Higher inflation implies weakened purchasing power of the dollar. If we add America’s growing public debt problem to constantly rising prices, the downward trend in the greenback could continue, supporting the price of gold.
Of course, only time will tell whether or not current inflation worries are justified. However, please note that the economy didn’t collapse last year due to a lack of liquidity but due to the Great Lockdown.
The implication is that the Fed has increased money supply well above demand, injecting a lot of liquidity into the system. The expansion in the Fed’s balance sheet and commercial banks’ credit (after all, this time not only the monetary base has jumped, but the broad money supply as well), combined with the Great Unlocking, generated a great inflationary wave that lifted all asset classes: from commodities, through equities, to cryptocurrencies, including crypto-memes like Dogecoin.
And it might be just a coincidence, but the Fed introduced a new monetary regime that is prone to higher inflation also during the last year.

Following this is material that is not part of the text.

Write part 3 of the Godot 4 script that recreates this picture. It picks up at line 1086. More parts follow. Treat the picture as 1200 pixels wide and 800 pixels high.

A cynical interpretation could be that the Fed knew very well that its last year’s monetary expansion could result in higher inflation.
Hence, inflationary expectations didn’t have to peak, and they could increase later this year supporting gold prices. Having said that, if inflation really turns out to be only transitory, the current situation wouldn’t be much different from 2011-2013, when gold prices struggled amid expectations of monetary policy tightening.
Of course, the Fed is even more dovish now under Powell than under Bernanke or Yellen, but higher inflation would be an additional argument for a bull market in gold.